William Henry ASHLEY, Congress, MO (1778-1838)

1778-1838

ASHLEY, William Henry, a Representative from Missouri; born in Powhatan County, Va., in 1778; attended the common schools; moved to St. Genevieve, Mo. (then Upper Louisiana), in 1803; engaged in the manufacture of saltpeter; became a merchant and later a surveyor; moved to St.

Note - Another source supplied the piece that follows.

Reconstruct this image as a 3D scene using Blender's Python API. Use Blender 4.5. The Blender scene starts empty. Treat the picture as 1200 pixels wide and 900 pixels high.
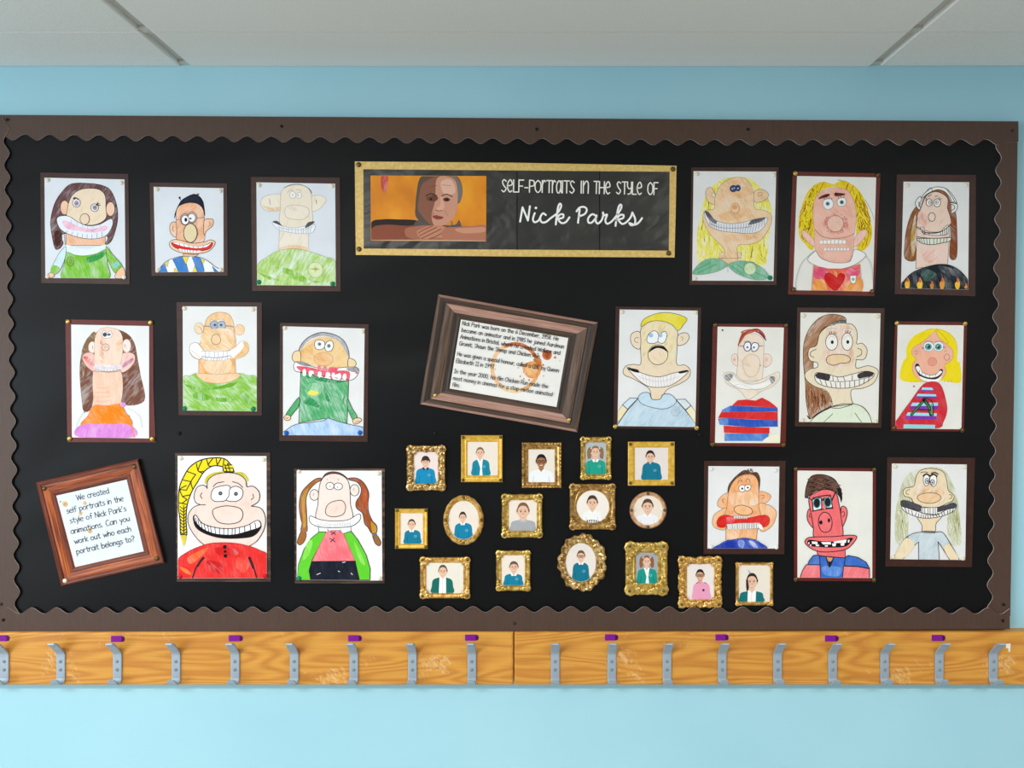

Louis, Mo., in 1808; brigadier general of militia during the War of 1812; traded with the Indians and dealt in furs; unsuccessful candidate for governor in 1824; founded an organization which in 1830 became the Rocky Mountain Fur Co., and conducted trading and exploring expeditions to the headwaters of the Missouri River; elected as the first Lieutenant Governor of Missouri and served from 1820 to 1824; elected as a Jacksonian to the Twenty-second Congress to fill the vacancy caused by the death of Spencer D. Pettis; reelected to the Twenty-third and Twenty-fourth Congresses and served from October 31, 1831, to March 3, 1837; did not seek renomination in 1836 but was an unsuccessful candidate for Governor of Missouri in 1836; died near Boonville, Mo., March 26, 1838; interment in an Indian mound overlooking the Missouri River, near his home, on the Lamine River, in Cooper County, Mo.

Bibliography

Clokey, Richard M. William H. Ashley: Enterprise and Politics in the Trans-Mississippi. 1980. Reprint, West Norman: University of Oklahoma Press, 1990.